In their complex and protracted mediation efforts in Africa, South African negotiators have long since learned not to believe everything they read on the news pages.
But they dare not ignore the finance pages.
So when the New Forces rebel movement in Côte d’Ivoire reportedly pronounced the mediation efforts dead and buried this week, Deputy Minister of Foreign Affairs Aziz Pahad remained sanguine.
South Africa’s ambassador to Abidjan, Dumisani Gwadiso, was in the field with United Nations (UN) peacekeepers looking at demobilisation sites.
Ivorean Prime Minister Seydou Diarra was packing his bags to visit South Africa for talks with President Thabo Mbeki.
”If the talks are dead then what else is on the agenda?” asked Pahad. ”Our reports say that the process is continuing … this mediation is an African Union operation. If it is dead, somebody has to tell them.”
Within hours, the commodities markets were reporting three-month highs in cocoa prices — the backbone of the Côte d’Ivoire economy.
Whatever the politicians were saying, the money men were reacting to reports that rebels had killed 30 militiamen and arrested 80 more.
Richard Cornwell of the Institute for Security Studies said the latest incursions appear to have been launched by militiamen backed by the government of Laurent Gbagbo.
”As such they are deniable. They tried to break through the UN lines in the west — the heart of the coffee and cocoa growing area. It appears to be a probe and a provocation.”
Gbagbo dare not openly claim responsibility for the action, although those close to him claim to have broken the back of the rebels.
When he broke the ceasefire last November, it moved the UN Security Council to slap an arms embargo and ”smart sanctions” on his government.
Diarra arrived in Cape Town as frustrated as ever.

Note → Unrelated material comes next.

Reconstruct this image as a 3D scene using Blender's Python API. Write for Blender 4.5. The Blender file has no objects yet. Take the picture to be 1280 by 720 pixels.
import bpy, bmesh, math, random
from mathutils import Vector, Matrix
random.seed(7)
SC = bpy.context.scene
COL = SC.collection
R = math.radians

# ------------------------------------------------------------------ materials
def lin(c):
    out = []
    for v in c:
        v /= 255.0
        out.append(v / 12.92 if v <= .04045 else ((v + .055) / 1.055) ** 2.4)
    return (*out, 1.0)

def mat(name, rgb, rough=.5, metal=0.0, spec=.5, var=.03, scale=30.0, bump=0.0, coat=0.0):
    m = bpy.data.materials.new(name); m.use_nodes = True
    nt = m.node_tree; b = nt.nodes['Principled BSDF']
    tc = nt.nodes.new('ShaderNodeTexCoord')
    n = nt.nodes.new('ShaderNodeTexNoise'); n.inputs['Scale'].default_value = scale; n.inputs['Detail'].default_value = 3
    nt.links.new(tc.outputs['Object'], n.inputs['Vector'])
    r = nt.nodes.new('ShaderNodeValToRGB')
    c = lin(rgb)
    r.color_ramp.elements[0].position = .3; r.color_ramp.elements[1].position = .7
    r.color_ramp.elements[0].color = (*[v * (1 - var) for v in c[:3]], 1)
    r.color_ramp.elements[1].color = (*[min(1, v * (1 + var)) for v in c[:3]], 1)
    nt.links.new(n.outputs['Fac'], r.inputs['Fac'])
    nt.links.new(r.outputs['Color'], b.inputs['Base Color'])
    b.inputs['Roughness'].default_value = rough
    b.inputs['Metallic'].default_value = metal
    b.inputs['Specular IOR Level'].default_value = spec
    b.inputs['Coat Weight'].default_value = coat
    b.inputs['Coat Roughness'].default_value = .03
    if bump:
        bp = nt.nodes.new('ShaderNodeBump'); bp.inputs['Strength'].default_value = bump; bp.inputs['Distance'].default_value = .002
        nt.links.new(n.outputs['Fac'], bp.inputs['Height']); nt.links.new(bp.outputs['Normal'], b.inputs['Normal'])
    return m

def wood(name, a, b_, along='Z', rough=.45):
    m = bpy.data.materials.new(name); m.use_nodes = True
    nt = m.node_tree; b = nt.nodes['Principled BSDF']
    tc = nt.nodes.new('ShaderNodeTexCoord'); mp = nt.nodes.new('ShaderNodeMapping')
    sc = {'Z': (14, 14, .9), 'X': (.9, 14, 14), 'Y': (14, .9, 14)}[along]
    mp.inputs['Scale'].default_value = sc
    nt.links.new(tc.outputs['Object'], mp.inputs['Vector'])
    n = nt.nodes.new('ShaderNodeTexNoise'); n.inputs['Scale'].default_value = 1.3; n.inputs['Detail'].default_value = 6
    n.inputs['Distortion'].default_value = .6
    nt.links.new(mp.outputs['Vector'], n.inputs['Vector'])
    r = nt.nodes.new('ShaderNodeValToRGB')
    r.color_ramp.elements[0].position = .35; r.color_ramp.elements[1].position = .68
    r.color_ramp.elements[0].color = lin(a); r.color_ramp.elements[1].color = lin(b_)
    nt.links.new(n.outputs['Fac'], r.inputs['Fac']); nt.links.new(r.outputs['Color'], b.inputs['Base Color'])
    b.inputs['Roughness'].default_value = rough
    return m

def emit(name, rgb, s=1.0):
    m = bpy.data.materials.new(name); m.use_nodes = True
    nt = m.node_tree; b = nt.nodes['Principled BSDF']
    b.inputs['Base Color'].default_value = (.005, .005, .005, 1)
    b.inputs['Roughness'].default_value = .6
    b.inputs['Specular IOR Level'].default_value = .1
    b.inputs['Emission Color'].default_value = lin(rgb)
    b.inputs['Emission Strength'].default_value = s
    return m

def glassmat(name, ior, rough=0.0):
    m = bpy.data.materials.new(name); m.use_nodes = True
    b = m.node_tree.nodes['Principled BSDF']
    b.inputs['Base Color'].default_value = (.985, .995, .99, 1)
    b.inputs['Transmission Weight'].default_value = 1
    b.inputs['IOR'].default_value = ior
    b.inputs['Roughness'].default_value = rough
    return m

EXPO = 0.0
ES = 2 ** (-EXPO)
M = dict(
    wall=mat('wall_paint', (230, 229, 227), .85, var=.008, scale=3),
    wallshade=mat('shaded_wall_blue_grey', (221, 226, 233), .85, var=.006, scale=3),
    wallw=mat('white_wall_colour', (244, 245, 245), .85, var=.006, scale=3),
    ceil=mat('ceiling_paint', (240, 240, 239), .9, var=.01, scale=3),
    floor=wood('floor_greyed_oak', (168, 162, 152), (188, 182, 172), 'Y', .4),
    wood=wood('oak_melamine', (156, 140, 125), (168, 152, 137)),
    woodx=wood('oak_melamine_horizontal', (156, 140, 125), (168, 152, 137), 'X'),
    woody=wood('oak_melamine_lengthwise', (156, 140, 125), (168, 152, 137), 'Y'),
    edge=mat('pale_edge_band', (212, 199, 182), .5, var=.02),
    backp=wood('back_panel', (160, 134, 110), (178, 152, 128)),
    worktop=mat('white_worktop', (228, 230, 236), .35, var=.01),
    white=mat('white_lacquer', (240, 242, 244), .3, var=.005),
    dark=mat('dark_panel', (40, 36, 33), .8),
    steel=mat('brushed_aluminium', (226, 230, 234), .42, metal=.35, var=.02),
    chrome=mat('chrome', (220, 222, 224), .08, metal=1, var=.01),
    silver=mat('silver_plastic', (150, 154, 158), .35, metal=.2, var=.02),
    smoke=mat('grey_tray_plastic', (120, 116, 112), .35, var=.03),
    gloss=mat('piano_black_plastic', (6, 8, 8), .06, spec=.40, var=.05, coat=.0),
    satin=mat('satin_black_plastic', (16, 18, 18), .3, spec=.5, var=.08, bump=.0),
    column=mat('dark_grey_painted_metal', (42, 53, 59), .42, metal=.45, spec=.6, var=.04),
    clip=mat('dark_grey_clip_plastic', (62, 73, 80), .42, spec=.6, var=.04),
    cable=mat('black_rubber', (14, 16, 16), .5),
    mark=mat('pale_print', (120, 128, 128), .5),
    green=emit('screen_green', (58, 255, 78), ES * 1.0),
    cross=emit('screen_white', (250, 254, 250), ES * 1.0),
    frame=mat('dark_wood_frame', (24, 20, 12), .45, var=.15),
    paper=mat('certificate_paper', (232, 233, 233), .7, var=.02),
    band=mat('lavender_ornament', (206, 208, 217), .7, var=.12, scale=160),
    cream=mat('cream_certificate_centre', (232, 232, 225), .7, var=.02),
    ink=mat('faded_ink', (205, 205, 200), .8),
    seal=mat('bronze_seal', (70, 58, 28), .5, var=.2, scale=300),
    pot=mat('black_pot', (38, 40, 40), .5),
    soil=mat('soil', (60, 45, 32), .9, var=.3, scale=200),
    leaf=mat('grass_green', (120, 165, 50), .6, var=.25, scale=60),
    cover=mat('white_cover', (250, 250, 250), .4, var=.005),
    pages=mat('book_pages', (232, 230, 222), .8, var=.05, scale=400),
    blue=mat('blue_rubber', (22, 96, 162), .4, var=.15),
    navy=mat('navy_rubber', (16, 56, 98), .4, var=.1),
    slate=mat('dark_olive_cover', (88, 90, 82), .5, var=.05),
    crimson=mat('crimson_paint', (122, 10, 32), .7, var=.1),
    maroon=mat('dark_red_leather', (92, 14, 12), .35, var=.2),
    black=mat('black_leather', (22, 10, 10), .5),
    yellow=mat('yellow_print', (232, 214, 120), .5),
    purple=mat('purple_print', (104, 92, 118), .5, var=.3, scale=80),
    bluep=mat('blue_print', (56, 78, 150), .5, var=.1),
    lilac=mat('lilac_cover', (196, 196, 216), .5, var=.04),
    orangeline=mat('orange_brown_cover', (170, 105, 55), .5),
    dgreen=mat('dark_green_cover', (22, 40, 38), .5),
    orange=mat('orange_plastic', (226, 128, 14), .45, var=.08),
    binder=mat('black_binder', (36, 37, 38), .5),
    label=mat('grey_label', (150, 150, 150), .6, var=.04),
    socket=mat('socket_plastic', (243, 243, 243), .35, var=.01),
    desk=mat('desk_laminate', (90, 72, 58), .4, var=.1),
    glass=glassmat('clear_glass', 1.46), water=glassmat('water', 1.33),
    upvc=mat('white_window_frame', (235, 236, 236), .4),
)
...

Mbeki has painstakingly included him in all aspects of the mediation effort, even though his post as prime minister remains a pretty toothless one until Gbagbo can be forced to meet his commitment to hand some executive power to him.
Mbeki badly needs some tangible signs of progress in his three-month mediation effort. He is still silently stinging from the assertion by French President Jacques Chirac last month that Mbeki’s results had been underwhelming. Chirac suggested that the South African leader lacked understanding of West African psychology.
This was manna for Gbagbo, who is increasingly coming under the screws from Mbeki to comply with the terms of the Linas Marcoussis peace deal brokered by France.
The Ivorean president went off to Morocco’s King Mohammed VI to ask him to take over the mediation role.
Making such a request of the only African country to have shunned the African Union amounted to thumbing his nose at the continental organisation that is pressing him harder to keep his peace promises.
Gbagbo was persuaded that he had gone too far. He denied asking for Mohammed VI’s assistance, just as the king had fired up his propaganda machine to proclaim a new dawn of African acceptability for Morocco. Rabat has withdrawn its ambassador from Abidjan.